E este cair em cheio torna-se tanto mais amargo quanto se desprende uma nostalgia de uma época em que ainda não se viam robôs de fones nos ouvidos surdos e os rádios grandes aos berros enraiveciam os senhores fato e gravata. Quando ainda se fumava onde existisse oxigénio e uma certa vila não era parque de diversões de papelão, antes intoxicava e drogava como a de Abel Ferrara haveria de intoxicar e drogar. Vila por onde deslizou sem saber o que fazer, ai meus vinte minutos finais, um Keitel chamado Fingers, na dúvida entre atirar-se de cabeça à arte ou partir a cabeça. Por aí tantos Fingers e tantos olhares interpelativos como o olhar final antes do negro que tudo tão inutilmente deixa em aberto. Esse olhar ajudem-me ou esse olhar fodam-se que tanto sempre baralhou. Sem saída.

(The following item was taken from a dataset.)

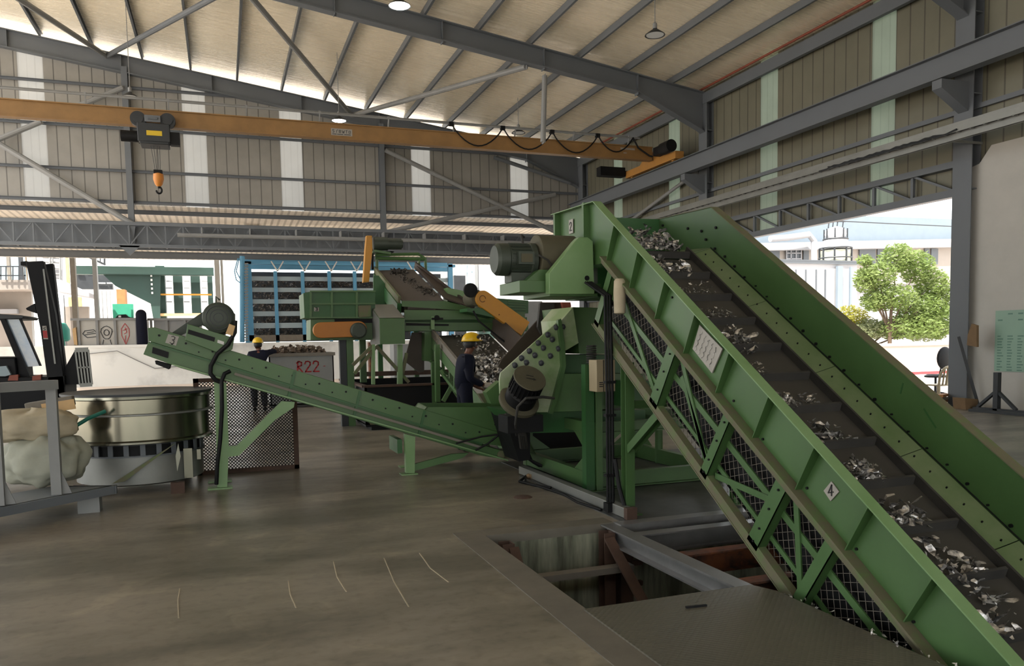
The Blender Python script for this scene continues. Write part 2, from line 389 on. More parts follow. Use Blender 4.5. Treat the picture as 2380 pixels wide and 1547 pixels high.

(Tu Fingers, que uns anos depois destas coisas que conto, desse teu desespero, dessa maldade que tudo e todos te incrustaram, e, escuta-me bem isto que te digo, não vamos ser cínicos nem hipócritas, da tal semente do mal que a admitires-lha tens de reconhecer que já a trazes desde o ventre da tua mãe, essa mãe que também me parece que te pressionou e influenciou. Tu, meu grande sacana, nessa fragilidade ao arrepio que eu noto muitas vezes oculta na tua agressividade latente e em explanação, terás casado, tido filhos, uma mulher mais a tempo inteiro e de acomodamento, terás por fim trocado as mesas de piano pelos uniformes e pistolas legais, e a melomania pelo basebol american type, e assim acabado naquele estupor daquele Bad Lieutenant queimado interiormente e exteriormente pela fé, pelo seu contrário e por uma vontade de ultrapassar tudo, extravasar tudo, até de morrer, etc., para ver o que acontece, terá sido isso, extraordinário e terrestre Keitel? Terás assim perdido os afectos e a vontade de contemplares o único mundo que sabemos? Existe nisto que eu digo alguma verdade e por consequência uma extensão lógica? Em todo o caso, não sou eu que te condeno.)